Another fear that I had was that everyone at Vanderbilt would be a genius, that it would be super competitive, and that I wouldn’t be able to keep up. Well, everybody at Vanderbilt does seem to be kind a genius, but instead of competing and pushing each other around, everybody pulls each other up to in order to ensure that everyone reaches their potential.

I just need to pause a second and quote my roommate because in conversation he literally just said, applying early decision was, “probably the best decision I ever made.” Carrying on…

Vanderbilt students are undoubtedly bright high achievers, but not everyone has perfect study habits or discipline. For all you procrastinators out there, I promise you can find a home at Vandy.

One final thing that was holding me back from applying ED was the freaking US News and World report. There was always this little voice in the back of my mind saying, “What if you could get in somewhere better?” Yet, I was allowing “better” to be defined by some website. Better for me turned out not to be at the number one school academically, or at the school with the best football team (although GO DORES! Guess who just won their first SEC football game in 2 years!?). The best school for me turned out to be the one with the best balance because I want to be a balanced, healthy person. Oh, and in case you didn’t know, we also have the happiest students in the country!

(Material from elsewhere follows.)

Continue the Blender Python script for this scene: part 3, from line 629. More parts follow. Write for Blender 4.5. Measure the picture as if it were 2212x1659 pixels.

So, these are my experiences, but you might still be wondering, “Jackson, how do I decide if ED is right for me!?” Well, the people I’ve talked to at Vanderbilt made college decisions in all types of ways. From, “it just felt right,” to people creating formulas and spreadsheets, it varies. If you’re being held back by questions of, “will I fit in,” “will I be happy,” or “are the academics on the right level,” then APPLY NOW! If you have to have financial aid information before you make a commitment, then Vanderbilt has a financial aid calculator and they are very generous, but you might still want to wait for regular decision. Even if Vanderbilt doesn’t embody every hope or dream you had for a college, but you really enjoy a lot about it and can envision yourself at the best college in the country, you should probably apply ED. If you have buckets of confidence about your ability to get in anywhere and want to tell your grandkids you were accepted to Harvard, then don’t apply ED. However, if you don’t have much to compare yourself to and you’re just hoping that somehow you can be a Commodore (that was me) than apply ED. Either way, college is what you make of it, but I promise you could make a lot of it as a Commodore.